Lors d’un colloque sur « la sécurité au Sahel » organisé à l’Assemblée Nationale le lundi 19 octobre, les amis du régime ont présenté la Mauritanie comme le rempart contre le djihadisme. Sur fond, hélas, de complaisance avec les salafistes et les Séoudiens.
Un colloque sans éclat était organisé le lundi 19 octobre à l’Assemblée Nationale pour promouvoir l’image du président mauritanien, Ahmed Ould Abdel Aziz, qui serait le seul rempart ou presque contre le terrorisme et l’allié indéfectible des occidentaux. Cette rengaine usée était déjà celle des présidents égyptien et tunisien Moubarak et Ben Ali dont la crédibilité, sur le tard, fut totalement entamée, comme l’est d’ores et déjà celle d’un Aziz qui ne fait plus guère l’unanimité à Paris.

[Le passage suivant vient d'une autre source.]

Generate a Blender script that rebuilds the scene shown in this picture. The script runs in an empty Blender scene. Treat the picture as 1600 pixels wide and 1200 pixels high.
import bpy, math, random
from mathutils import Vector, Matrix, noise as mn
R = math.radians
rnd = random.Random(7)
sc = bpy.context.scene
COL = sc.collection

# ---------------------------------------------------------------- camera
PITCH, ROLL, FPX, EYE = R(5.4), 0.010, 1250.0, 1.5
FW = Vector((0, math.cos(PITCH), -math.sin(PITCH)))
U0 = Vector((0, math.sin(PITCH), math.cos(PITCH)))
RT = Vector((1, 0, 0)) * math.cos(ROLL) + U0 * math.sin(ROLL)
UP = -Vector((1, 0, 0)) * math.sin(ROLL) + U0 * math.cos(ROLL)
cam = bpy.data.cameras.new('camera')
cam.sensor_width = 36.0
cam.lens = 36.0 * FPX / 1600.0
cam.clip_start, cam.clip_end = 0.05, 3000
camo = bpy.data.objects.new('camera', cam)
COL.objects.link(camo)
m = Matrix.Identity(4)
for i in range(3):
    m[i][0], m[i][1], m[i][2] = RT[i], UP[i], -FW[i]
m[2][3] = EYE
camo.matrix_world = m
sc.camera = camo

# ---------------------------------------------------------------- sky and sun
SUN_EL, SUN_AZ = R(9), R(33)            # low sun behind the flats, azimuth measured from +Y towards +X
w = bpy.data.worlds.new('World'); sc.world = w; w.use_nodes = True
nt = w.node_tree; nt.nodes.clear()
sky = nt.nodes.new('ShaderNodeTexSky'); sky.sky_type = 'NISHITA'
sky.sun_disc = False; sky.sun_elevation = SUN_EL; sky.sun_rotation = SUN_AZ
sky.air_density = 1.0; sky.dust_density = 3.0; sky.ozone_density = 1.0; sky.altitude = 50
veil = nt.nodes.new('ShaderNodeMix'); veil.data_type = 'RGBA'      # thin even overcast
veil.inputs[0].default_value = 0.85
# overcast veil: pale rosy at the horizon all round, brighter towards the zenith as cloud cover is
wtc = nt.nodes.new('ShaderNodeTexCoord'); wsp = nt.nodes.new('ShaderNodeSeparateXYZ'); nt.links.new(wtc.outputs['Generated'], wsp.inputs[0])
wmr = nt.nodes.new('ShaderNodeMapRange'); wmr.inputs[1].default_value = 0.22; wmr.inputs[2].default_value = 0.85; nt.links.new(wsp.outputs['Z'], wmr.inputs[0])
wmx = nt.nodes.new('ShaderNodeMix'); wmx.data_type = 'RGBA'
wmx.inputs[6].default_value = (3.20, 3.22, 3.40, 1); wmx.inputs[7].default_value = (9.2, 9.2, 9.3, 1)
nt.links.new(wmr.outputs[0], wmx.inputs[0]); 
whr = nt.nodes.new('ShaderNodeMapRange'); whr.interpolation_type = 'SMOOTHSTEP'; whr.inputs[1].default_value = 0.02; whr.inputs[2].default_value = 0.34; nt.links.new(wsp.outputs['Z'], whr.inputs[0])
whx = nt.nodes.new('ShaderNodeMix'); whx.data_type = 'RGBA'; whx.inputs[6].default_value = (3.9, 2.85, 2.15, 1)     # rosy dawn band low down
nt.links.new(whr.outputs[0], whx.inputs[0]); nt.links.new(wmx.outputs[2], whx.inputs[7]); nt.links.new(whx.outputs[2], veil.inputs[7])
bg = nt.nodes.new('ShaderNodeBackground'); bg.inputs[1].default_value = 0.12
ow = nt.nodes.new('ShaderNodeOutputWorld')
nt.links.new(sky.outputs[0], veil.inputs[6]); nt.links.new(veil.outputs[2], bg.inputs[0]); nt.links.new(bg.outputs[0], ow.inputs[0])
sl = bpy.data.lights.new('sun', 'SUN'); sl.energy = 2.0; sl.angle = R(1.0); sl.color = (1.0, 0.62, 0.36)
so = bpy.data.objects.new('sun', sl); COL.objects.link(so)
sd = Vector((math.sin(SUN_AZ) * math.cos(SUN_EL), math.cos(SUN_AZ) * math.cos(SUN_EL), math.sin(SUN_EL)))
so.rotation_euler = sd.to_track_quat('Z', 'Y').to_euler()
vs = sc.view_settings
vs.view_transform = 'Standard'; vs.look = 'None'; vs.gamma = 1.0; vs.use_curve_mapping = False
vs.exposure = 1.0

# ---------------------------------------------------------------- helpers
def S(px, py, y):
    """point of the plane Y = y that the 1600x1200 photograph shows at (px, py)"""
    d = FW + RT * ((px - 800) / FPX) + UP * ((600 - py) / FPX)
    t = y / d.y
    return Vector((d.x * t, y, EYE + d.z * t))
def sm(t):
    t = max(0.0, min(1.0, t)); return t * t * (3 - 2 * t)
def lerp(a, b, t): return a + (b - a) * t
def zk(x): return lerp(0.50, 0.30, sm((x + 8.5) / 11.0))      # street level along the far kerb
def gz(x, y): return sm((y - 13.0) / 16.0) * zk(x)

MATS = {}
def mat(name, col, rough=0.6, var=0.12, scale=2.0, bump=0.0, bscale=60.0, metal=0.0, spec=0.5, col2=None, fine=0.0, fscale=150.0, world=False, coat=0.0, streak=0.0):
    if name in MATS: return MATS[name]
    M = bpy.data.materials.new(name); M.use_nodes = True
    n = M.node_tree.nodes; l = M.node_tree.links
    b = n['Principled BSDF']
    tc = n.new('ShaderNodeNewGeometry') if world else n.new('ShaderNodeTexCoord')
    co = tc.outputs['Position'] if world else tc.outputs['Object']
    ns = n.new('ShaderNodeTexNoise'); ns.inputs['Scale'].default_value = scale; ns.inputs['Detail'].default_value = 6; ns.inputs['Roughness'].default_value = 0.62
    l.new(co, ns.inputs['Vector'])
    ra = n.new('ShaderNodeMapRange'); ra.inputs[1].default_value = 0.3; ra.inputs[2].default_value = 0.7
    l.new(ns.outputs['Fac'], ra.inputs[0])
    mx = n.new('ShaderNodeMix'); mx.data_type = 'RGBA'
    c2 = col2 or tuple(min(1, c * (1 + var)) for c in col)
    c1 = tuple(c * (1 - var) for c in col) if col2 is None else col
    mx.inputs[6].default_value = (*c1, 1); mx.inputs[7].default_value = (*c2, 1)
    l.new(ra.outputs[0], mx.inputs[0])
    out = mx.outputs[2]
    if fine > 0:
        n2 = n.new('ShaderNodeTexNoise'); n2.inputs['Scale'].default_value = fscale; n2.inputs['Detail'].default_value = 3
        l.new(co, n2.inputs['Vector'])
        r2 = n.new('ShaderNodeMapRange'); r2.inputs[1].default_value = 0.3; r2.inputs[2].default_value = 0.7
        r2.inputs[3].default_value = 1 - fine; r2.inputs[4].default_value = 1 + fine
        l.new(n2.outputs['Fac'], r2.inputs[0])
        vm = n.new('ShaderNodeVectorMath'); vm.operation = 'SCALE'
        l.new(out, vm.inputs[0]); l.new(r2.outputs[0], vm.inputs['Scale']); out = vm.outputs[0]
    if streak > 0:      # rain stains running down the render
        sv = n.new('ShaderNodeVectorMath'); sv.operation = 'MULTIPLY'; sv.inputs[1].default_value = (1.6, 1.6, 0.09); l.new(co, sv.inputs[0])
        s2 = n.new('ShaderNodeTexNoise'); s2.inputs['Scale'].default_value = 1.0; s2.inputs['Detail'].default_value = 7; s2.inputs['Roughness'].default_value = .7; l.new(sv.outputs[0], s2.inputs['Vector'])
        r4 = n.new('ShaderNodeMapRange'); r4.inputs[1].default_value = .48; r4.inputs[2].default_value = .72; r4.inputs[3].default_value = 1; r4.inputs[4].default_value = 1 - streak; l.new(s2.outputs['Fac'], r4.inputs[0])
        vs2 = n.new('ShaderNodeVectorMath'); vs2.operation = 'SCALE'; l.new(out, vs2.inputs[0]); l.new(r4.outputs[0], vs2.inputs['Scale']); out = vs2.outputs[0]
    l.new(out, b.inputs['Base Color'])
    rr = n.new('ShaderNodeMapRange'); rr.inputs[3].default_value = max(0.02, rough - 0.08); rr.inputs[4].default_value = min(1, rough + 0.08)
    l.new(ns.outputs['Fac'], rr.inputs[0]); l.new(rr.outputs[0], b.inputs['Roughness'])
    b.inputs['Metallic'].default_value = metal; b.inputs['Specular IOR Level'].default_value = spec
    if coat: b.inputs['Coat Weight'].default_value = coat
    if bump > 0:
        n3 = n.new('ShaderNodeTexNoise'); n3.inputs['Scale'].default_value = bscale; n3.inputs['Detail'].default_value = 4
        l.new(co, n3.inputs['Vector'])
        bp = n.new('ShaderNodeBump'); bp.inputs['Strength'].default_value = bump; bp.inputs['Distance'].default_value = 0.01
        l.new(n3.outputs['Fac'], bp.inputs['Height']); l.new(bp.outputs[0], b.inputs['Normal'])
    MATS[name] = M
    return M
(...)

Le quarteron « des amis de la Mauritanie» qui a tenté de redorer l’image de ce régime affaibli était constitué de l’ex star vieillissante de l'anti-terrorisme, Jean Louis Brugière, de deux ou trois élus en mal d’exotisme, d’un colonel Peer de Jong spécialiste de… l’Asie, et d’un obscur avocat, Jemal M. Taleb, qui défendait jadis le clan de Leila Trabelsi et qui aujourd’hui fait de la retape pour le régime mauritanien sur "Africa 24". Du linge un peu usé….
Soins intensifs
Le régime mauritanien qui comptait donc beaucoup sur cette petite sauterie pour reprendre l’offensive médiatique en France, réclame des soins intensifs. Le rapport annuel 2015 du Fonds des nations unies pour l’alimentation et l’agriculture (FAO) révèle que les trois quarts des mauritaniens vivent dans une extrême pauvreté. Selon la FAO, 71,3% des mauritaniens vivent avec moins de deux dollars par jour. 23,5% parmi ceux-ci vivent avec moins de 1,25 dollars par jour.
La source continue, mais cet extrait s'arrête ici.